Kim Deal – “Crystal Breath” – Você não costuma ouvir sons assim vindo do Breeders ou do Pixies, os grupos onde Kim militou. Vocais efeitados, prenhes de eco, zumbidos eletrônicos, bateria processada. É uma lufada e tanto de ar fresco, parte do primeiro álbum solo da artista americana, Nobody Loves You More, que sai em novembro.
Fanning Dempsey National Park – “The Deluge”– Dois artistas com longas e superestelares carreiras no rock australiano, Bernard Fanning e Paul Dempsey mostram agora seu projeto conjunto, calcado em sonoridades que lembram Bowie e a fase Discipline do King Crimson, gravado entre Califórnia e Noruega.
Shemekia Copeland – “Tough Mother”– Blues de raiz na veia, com conexão direta com os gigantes do gênero, um vozeirão de responsa e uma participação estelar de Luther Dickinson, guitarrista do North Mississipi All-Stars.
Bananagun – “Free Energy” – Soando como uma cruza do Tropicalismo com jazz e uma versão alternativa do Stone Roses, o quinteto psicodélico de Melbourne, na Austrália (de novo na playlist da semana!), lança em novembro seu segundo álbum, Why is the Colour of The Sky?.

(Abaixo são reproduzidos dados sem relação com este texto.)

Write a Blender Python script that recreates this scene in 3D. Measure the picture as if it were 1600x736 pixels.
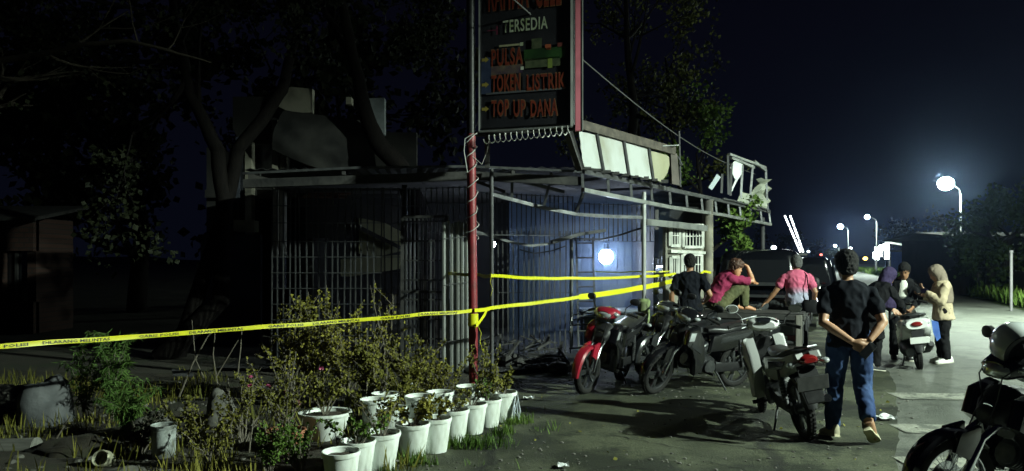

Yes – “America”– Álbum de 1971, Fragile solidificou a carreira do Yes com a entrada em cena de Rick Wakeman nos teclados e hits como a faixa de abertura, “Roundabout”. Agora, uma versão super deluxe, supervisionada por Steven Wilson (sempre ele), destrincha o original com remixagens (nem sempre superiores ao trabalho magnífico do produtor Eddie Offord, feito mais de meio século atrás), versões alternativas, rascunhos de faixas que só seriam finalizadas anos mais tarde, e montagens sem instrumentos (a tecitura de vozes feita por Jon Anderson em “We Have Heaven”) ou sem vozes (como aqui, numa faixa extra que não pertence ao álbum original), onde podemos apreciar a interação matadora entre o baixo de Chris Squire e a bateria de Bill Brufford).